The manuscript, which is now being made accessible to scholars for the first time, was found by Robert Giroux, the editor and publisher at Farrar, Straus & Giroux, while he was poring over old documents at the Players Club.

The manuscript is scrawled in heavy black ink, in rather erratic handwriting, with crossed-out words, misspellings and grammatical errors. It was written in the house of his sister, Asia Booth Clarke, in Philadelphia, where Booth and his mother were spending the Christmas holidays.

In the rambling manuscript, Booth calls himself ”a Northern man” who intends to ”fight with all my heart and soul-even if there`s not a man to back me”-for equal rights and justice for the South as well as the North.
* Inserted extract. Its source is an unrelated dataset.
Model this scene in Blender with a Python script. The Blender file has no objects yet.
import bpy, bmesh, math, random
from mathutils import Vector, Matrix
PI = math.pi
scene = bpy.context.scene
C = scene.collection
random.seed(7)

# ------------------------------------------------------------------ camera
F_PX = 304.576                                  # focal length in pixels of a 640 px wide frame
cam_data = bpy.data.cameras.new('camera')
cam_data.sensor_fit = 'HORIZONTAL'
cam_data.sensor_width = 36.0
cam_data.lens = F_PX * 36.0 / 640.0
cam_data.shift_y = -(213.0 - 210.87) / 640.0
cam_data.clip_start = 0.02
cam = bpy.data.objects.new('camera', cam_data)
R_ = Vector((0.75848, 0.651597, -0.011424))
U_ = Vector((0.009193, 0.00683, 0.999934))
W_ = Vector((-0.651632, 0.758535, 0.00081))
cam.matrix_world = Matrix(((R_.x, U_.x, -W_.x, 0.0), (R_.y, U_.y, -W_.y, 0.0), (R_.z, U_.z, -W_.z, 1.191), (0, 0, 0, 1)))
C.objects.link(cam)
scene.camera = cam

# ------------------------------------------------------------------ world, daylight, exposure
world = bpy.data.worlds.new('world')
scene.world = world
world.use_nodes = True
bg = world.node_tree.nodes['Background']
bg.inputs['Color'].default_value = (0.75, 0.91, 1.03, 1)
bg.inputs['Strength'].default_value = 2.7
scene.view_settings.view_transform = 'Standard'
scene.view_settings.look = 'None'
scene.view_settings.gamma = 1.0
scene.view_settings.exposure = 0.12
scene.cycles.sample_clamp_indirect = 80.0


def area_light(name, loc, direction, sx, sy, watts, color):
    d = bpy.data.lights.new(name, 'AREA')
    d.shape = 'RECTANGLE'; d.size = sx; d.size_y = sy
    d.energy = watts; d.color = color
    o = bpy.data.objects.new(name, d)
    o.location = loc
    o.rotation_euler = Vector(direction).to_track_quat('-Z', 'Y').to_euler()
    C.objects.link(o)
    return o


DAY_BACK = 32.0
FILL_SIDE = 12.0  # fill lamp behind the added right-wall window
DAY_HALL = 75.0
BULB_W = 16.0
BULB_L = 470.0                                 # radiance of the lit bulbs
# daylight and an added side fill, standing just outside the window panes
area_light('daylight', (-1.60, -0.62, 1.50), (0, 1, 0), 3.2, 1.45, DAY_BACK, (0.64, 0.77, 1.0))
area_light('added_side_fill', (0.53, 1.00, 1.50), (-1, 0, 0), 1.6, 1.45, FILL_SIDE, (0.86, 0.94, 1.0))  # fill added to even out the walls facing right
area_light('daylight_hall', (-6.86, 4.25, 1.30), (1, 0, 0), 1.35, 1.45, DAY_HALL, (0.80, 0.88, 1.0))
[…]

Referring to the secession of South Carolina, he says that ”she is fighting in a just cause with God Himself upon their side.” But he adds, ”I don`t believe that any of us are represented truly in Washington” because the men there are ”Abolitionists.”

Booth blames the cause of disunion on ”nothing but the constant agitation of the slavery question.”

He claims that the South has ”a right, according to the Constitution,”

to keep and hold slaves.

Attacking the ”free press,” he writes, ”Is it not (what Shakespeare says of the drama) to hold as it were the mirror up to nature?” He accuses newspapers of telling ”a hundred lies calculated to lead mankind into folly and into vice.”

In the most personal sentence in the manuscript, Booth says, ”I saw John Brown hung and I may say that I helped to hang John Brown.”